_Task requirements_.
Tell how many lines contain the word "wide". Reply with the number only.

[Begin]

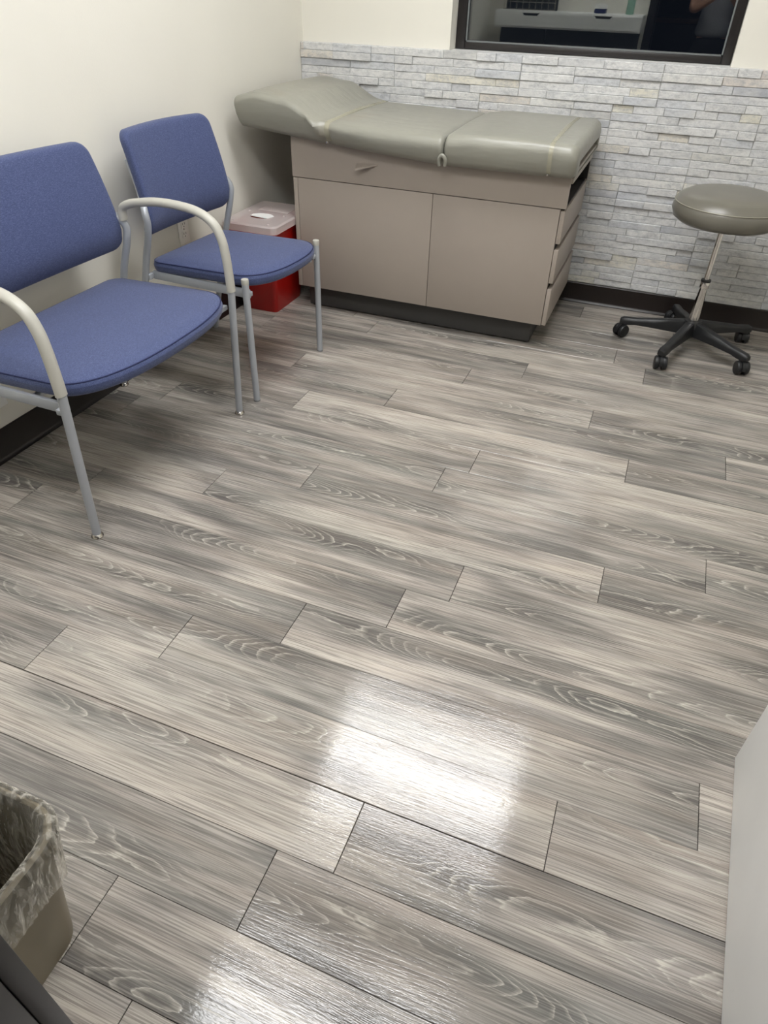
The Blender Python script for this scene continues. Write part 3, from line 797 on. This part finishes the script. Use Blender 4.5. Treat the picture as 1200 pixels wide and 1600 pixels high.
def chair(name, loc, rz, label, hw_leg, hw_seat, hw_back, ffx, rear, xf, bow, arms, glides, lean, curve):
    t = empty(name, loc, label, 'chair', None, rz)
    Z0, TH = 0.430, 0.046
    ol = seat_outline(hw_seat, -0.165, xf, bow)
    def ms(a, b, h): return Vector((a, b, Z0 + h + 0.010 * (a - 0.1) / 0.3))
    seat = slab(ms, ol, TH, 0.016, 0.019).make('seat', FABRIC, t, True, True, 80)
    seat.location = (0, 0, 0)
    pi = [ms(a, b, TH - 0.0058) for a, b in ol]
    n = len(ol); pp = []
    for i in range(n):
        tx, ty = ol[(i + 1) % n][0] - ol[i - 1][0], ol[(i + 1) % n][1] - ol[i - 1][1]; L = math.hypot(tx, ty) or 1
        pp.append(pi[i] + Vector((-ty / L * 0.0048, tx / L * 0.0048, 0)))
    MB().tube(pp, 0.0021, 6, closed=True).make('seat_seam', SEAM, seat, True, True)
    # backrest pad: front face follows the lumbar curve
    def bx(z):
        if z > 0.63: return -0.100 - 0.058 * ((z - 0.63) / 0.255) ** 1.35
        return -0.100 - 0.022 * ((0.63 - z) / 0.07) ** 2
    def mbk(y, z, h):
        return Vector((bx(z) - 0.040 + h - curve * (1 - (y / hw_back) ** 2), y, z))
    ob = []
    for y, z in rrect(-hw_back, hw_back, 0.558, 0.888, 0.035):
        k = (z - 0.558) / 0.33
        ob.append((y * (1 - 0.05 * max(0.0, k) ** 1.5), z + (0.004 * (1 - (y / hw_back) ** 2) if k > 0.5 else -0.008 * (1 - (y / hw_back) ** 2))))
    slab(lambda y, z, h: mbk(y, z, h), ob, 0.040, 0.003, 0.013).make('backrest', FABRIC, t, True, True, 80)
    rl = 0.0125
    for s in (-1, 1):
        y = s * hw_leg
        P = [(rear[0][0], y, 0.012 if glides else 0.0)] + [(a, y - (s * 0.045 if z > 0.66 else 0), z) for a, z in rear[1:]]
        lg = MB().tube(catmull(P), rl, 14).make('rear_leg', GREYMETAL, t, True, True, 60)
        if glides:
            MB().lathe([(0.0, 0.0), (0.016, 0.0), (0.018, 0.004), (0.015, 0.010), (0.009, 0.0155)], (rear[0][0], y, 0), 18).make('glide', STEEL, lg, True, True, 50)
        top = 0.474 if arms else 0.458
        fl = MB().tube([(ffx, y, 0.012 if glides else 0.006), (ffx + lean, y, top)], rl, 16).make('front_leg', GREYMETAL, t, True, True, 60)
        if glides:
            MB().lathe([(0.0, 0.0), (0.016, 0.0), (0.018, 0.004), (0.015, 0.010), (0.009, 0.0155)], (ffx, y, 0), 18).make('glide', STEEL, fl, True, True, 50)
        else:
            MB().lathe([(0.0, 0.0), (0.0125, 0.0), (0.0125, 0.006)], (ffx, y, 0), 16).make('leg_tip', simple('grey_tip', (120, 122, 124), 0.5, 0.03, 20), fl, True, True, 40)
            MB().lathe([(0.0130, 0.4585), (0.0135, 0.462), (0.0135, 0.474), (0.0125, 0.477), (0.0, 0.478)], (ffx + lean, y, 0), 16).make('leg_cap', ARMGREY, fl, True, True, 40)
        if arms:
            A = [(ffx + lean, 0.4745), (ffx + lean - 0.001, 0.52), (ffx + lean - 0.005, 0.59), (ffx + lean - 0.015, 0.645), (ffx + lean - 0.042, 0.691), (ffx + lean - 0.108, 0.720), (0.071, 0.728), (-0.030, 0.716), (-0.080, 0.701), (-0.096, 0.684), (-0.098, 0.655)]
            MB().tube(catmull([(a, y, z) for a, z in A], 7), 0.0135, 16, 1.25, 1.0, ref=(0, 1, 0)).make('armrest', ARMGREY, t, True, True, 60)
        # seat rail from the front leg to the rear leg, bracket stubs on the seat
        MB().box(-0.155, ffx - 0.006, min(y - s * 0.026, y - s * 0.038), max(y - s * 0.026, y - s * 0.038), 0.396, 0.428, 0.003).make('side_rail', GREYMETAL, t, True, True)
        MB().box(ffx - 0.012, ffx + 0.004, min(y, y - s * 0.035), max(y, y - s * 0.035), 0.408, 0.424, 0.002).make('seat_bracket', GREYMETAL, t, True, True)
        MB().box(-0.166, -0.150, min(y, y - s * 0.038), max(y, y - s * 0.038), 0.400, 0.420, 0.002).make('rear_bracket', GREYMETAL, t, True, True)
    MB().tube([(0.14, -hw_leg + 0.034, 0.410), (0.14, hw_leg - 0.034, 0.410)], 0.010, 10).make('cross_bar', GREYMETAL, t, True, True, 60)
    MB().tube([(-0.12, -hw_leg + 0.034, 0.410), (-0.12, hw_leg - 0.034, 0.410)], 0.010, 10).make('cross_bar', GREYMETAL, t, True, True, 60)
    return t

chair('wide_armchair', (-0.999, 1.013, 0.0), math.radians(-1.0), 'wide blue fabric armchair with curved grey armrests, nearest the camera', 0.393, 0.362, 0.386, 0.271,
      [(-0.266, 0.0), (-0.200, 0.25), (-0.145, 0.47), (-0.103, 0.585), (-0.101, 0.645), (-0.160, 0.715), (-0.188, 0.80)], 0.205, 0.172, True, True, 0.026, 0.022)
chair('side_chair', (-0.973, 1.783, 0.0), math.radians(-3.5), 'armless blue fabric side chair between the wide armchair and the beige cabinet', 0.2525, 0.232, 0.243, 0.279,
      [(-0.279, 0.0), (-0.215, 0.25), (-0.155, 0.46), (-0.116, 0.585), (-0.116, 0.645), (-0.166, 0.715), (-0.190, 0.80)], 0.200, 0.150, False, False, 0.0, 0.026)

# ------------------------------------------------------------------ red sharps bin with translucent lid
sb = empty('sharps_bin', (-1.13, 2.44, 0.0), 'red plastic sharps bin with translucent lid, behind armless chair beside cabinet', 'bin')
def rect_loop(x0, x1, y0, y1, r, z, n=5):
    return [Vector((a, b, z)) for a, b in rrect(x0, x1, y0, y1, r, n, 2)]
def lp_at(z):
    u = z / 0.42
    return (-1.225 - 0.030 * u, -1.055 + 0.058 * u, 2.315 - 0.075 * u, 2.58 + 0.02 * u)
L = [rect_loop(*lp_at(0.0), 0.02, 0.0)]
for z in (0.02, 0.2, 0.385): L.append(rect_loop(*lp_at(z), 0.02, z))
a = lp_at(0.39); L.append(rect_loop(a[0] - 0.006, a[1] + 0.006, a[2] - 0.006, a[3] + 0.006, 0.022, 0.390)); L.append(rect_loop(a[0] - 0.006, a[1] + 0.006, a[2] - 0.006, a[3] + 0.006, 0.022, 0.404))
L.append(rect_loop(*lp_at(0.41), 0.02, 0.404)); 
for z in (0.38, 0.1, 0.012):
    a = lp_at(z); L.append(rect_loop(a[0] + 0.003, a[1] - 0.003, a[2] + 0.003, a[3] - 0.003, 0.018, z))
MB().loft(L).make('bin_body', RED, sb, True, auto=40)
a = lp_at(0.40)
box('front_handle', (a[0] + a[1]) / 2 - 0.06, (a[0] + a[1]) / 2 + 0.03, a[2] - 0.016, a[2] - 0.0065, 0.372, 0.382, RED, sb, 0.002)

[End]

_Response for this exercise_.
3